Did Spore DRM Cost Electronic Arts $25 Million?

Staci Kramer wrote an interesting take on the fact that Spore was apparently the most heavily pirated game in history — there were an estimated 500,000 downloads of cracked versions of the game from BitTorrent sites. At $50 apiece, Kramer’s take is that Electronic Arts left $25 million on the table in its efforts to make the DRM as draconian as possible.

Normally I’d take something like Kramer’s analysis with a grain of salt. I suspect a very large percentage of folks who downloaded the game from BitTorrent would have done so regardless of the DRM scheme that EA had in place. Moreover, aren’t anti-DRM folks always making the case that illegal downloads can drive real world sales, so EA may in fact pick up customers who download the game, try it out, and decide its worth $50.

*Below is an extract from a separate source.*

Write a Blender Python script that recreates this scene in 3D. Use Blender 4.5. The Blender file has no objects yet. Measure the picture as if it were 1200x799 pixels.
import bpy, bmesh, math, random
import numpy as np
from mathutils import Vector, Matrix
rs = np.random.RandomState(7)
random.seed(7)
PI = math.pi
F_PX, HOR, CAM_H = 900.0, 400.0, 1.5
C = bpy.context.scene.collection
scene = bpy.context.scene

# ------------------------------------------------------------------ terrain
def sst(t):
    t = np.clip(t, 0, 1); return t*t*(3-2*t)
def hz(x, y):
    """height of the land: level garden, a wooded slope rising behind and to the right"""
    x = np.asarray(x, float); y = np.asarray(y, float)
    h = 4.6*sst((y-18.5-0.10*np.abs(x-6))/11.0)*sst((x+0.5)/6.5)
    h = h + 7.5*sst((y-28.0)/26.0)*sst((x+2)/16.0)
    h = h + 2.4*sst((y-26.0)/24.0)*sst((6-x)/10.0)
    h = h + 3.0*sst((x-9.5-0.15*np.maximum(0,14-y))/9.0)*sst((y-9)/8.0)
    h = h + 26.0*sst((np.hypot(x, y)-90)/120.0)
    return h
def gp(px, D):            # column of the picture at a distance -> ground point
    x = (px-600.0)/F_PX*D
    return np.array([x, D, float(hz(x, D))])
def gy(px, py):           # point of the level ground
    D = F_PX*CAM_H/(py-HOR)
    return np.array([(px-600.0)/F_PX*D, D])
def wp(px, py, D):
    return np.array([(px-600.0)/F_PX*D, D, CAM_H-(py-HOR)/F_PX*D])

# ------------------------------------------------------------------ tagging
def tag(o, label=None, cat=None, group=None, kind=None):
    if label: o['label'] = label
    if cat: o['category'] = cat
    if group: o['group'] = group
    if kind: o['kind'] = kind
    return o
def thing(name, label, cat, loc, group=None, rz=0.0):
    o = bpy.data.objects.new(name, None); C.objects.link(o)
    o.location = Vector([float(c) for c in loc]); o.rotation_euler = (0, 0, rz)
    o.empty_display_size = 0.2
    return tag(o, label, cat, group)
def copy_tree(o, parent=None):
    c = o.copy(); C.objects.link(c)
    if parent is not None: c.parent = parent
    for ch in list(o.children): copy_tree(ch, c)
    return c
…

That said, it was nice to see how quickly EA backpedaled. First they caved on the ridiculous three install limit. Then they had to switch gears on their one account per registration key nonsense. If they’re smart (and this is EA we’re talking about so who knows) they’ll wait until December and announce a Christmas present patch that removes the Securom DRM which obviously caused so much trouble to all those folks who uploaded crack versions to BitTorrent.

Given the bad publicity, EA would be smart to rethink its approach to DRM in time for the Sims 3 release (currently scheduled for February 29, 2009). That and maybe get WIll Wright to actually finish Spore so its actually a playable game rather than a half-assed tech demo for an amazing set of content creation tools.